Lord let me do the same.  Let me never become so complacent and particular that I cannot accept the ways in which You decide to reveal Yourself to me.  Never let me deny Lazarus a drink of water, a bite to eat, a prayer to share.  

Friday, March 19, 2010

The City

Without sharing exactly where I live, I will say that it is probably the best city in the United States of America (I bet that's what everyone says!). What can I say? I'm partial! Today, I had a doctors appointment after school. It was a beautiful day outside. The temperature was up in the seventies and the sun was shining. I rolled the windows down in the car and as I was driving I looked at the beautiful faces of all the people stuck in the traffic of pre-rush hour. I could see the beautiful river to the side of the different ramps and freeways I was taking. It was just so wonderful, so full of life, and so full of history.

When we had our school book fair a few months ago, one of the sisters saw me looking intently at a book called "The Art of Freedom." She bought it for me and put it outside my bedroom. I was so grateful for this beautiful testament to our country's character. As I was looking out the car window though, the scenes I saw were much more vivid than any of the artist's visions of our country.
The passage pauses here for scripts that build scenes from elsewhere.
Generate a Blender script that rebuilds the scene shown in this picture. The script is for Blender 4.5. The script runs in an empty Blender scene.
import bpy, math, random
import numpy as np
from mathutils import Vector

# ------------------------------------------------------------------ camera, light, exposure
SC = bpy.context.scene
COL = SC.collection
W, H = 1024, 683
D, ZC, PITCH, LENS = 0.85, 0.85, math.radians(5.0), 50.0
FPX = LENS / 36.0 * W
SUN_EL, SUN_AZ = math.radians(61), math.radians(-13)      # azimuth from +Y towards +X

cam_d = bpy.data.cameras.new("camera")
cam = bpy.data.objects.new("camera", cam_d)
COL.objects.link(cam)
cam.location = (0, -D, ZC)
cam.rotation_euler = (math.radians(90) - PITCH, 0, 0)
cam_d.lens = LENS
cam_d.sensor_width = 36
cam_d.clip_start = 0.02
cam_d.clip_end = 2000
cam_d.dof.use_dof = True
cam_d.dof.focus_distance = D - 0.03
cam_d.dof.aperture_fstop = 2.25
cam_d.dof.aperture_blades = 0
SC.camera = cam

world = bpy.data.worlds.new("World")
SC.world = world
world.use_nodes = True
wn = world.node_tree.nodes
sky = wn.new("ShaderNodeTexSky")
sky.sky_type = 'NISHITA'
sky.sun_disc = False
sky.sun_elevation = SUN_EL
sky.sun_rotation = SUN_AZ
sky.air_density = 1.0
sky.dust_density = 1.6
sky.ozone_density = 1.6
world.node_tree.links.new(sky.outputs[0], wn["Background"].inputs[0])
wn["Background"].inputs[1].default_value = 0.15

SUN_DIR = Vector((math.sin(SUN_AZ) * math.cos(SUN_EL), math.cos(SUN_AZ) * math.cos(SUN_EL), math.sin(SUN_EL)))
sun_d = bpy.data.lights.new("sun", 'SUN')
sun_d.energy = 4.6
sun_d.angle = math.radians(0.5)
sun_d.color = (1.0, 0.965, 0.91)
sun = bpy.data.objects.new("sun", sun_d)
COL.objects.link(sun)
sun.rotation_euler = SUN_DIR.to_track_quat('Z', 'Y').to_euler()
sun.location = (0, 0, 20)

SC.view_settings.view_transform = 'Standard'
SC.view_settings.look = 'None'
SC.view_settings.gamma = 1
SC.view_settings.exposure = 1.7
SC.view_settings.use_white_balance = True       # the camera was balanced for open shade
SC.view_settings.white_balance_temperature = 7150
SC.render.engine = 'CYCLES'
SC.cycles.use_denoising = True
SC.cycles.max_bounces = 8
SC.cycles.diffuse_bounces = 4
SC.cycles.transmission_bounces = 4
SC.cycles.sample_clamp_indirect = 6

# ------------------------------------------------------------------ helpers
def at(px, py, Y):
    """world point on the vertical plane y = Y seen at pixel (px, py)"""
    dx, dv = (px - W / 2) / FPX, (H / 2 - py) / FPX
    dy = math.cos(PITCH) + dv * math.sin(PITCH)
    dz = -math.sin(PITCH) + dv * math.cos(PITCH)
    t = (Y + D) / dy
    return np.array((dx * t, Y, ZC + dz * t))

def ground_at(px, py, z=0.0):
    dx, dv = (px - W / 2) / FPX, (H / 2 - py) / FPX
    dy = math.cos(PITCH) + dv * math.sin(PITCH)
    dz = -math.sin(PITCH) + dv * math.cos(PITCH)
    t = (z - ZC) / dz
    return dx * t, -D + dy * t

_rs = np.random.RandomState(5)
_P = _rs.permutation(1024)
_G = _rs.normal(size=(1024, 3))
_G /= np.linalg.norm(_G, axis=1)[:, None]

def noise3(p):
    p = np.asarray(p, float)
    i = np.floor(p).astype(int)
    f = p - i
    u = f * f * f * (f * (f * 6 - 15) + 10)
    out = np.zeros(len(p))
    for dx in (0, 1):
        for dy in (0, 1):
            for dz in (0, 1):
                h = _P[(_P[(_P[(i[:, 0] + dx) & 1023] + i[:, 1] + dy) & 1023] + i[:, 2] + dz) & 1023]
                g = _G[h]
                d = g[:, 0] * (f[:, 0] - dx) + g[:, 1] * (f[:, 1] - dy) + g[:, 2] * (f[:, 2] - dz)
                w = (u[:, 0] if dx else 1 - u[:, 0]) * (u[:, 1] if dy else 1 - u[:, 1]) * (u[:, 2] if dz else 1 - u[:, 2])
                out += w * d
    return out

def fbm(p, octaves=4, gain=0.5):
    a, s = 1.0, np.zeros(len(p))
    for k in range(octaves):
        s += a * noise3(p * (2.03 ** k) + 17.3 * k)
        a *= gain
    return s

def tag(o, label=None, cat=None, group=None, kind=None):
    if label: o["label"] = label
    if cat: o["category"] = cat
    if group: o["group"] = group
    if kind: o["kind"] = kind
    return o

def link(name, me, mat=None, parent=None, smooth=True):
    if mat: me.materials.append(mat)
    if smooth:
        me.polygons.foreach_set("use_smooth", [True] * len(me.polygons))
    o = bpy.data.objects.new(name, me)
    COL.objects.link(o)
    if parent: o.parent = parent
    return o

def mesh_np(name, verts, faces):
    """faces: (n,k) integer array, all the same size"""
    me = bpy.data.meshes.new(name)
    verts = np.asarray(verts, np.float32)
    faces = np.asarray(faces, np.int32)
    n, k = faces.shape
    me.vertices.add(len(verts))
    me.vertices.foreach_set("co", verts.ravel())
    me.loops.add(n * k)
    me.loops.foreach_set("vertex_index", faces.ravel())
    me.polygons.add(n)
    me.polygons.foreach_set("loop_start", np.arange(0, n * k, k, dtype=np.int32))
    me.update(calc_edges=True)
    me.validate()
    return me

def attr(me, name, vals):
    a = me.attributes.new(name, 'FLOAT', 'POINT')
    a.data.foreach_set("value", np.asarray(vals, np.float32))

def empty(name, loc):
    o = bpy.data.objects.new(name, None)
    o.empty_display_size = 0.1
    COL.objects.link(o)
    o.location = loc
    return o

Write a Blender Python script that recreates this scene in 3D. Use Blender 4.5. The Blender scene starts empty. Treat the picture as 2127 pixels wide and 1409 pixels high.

As I passed a homeless man, he blessed himself as I gave him the little money I had with me. When I was sitting at a red light, the man going the opposite direction saw my habit and waved and wished me a good day. As I drove past the seminary, where I have studied and many of my friends have, I felt a joy at our spiritual heritage. God we have been so blessed!

I did not grow up in this city - but around it in the suburbs. I don't know sometimes if the kids I teach realize how lucky they are to live in a place with such a strong Catholic identity and such a beautiful historical tradition. The spirit is amazing.

What a life-giving day! Thank you Lord!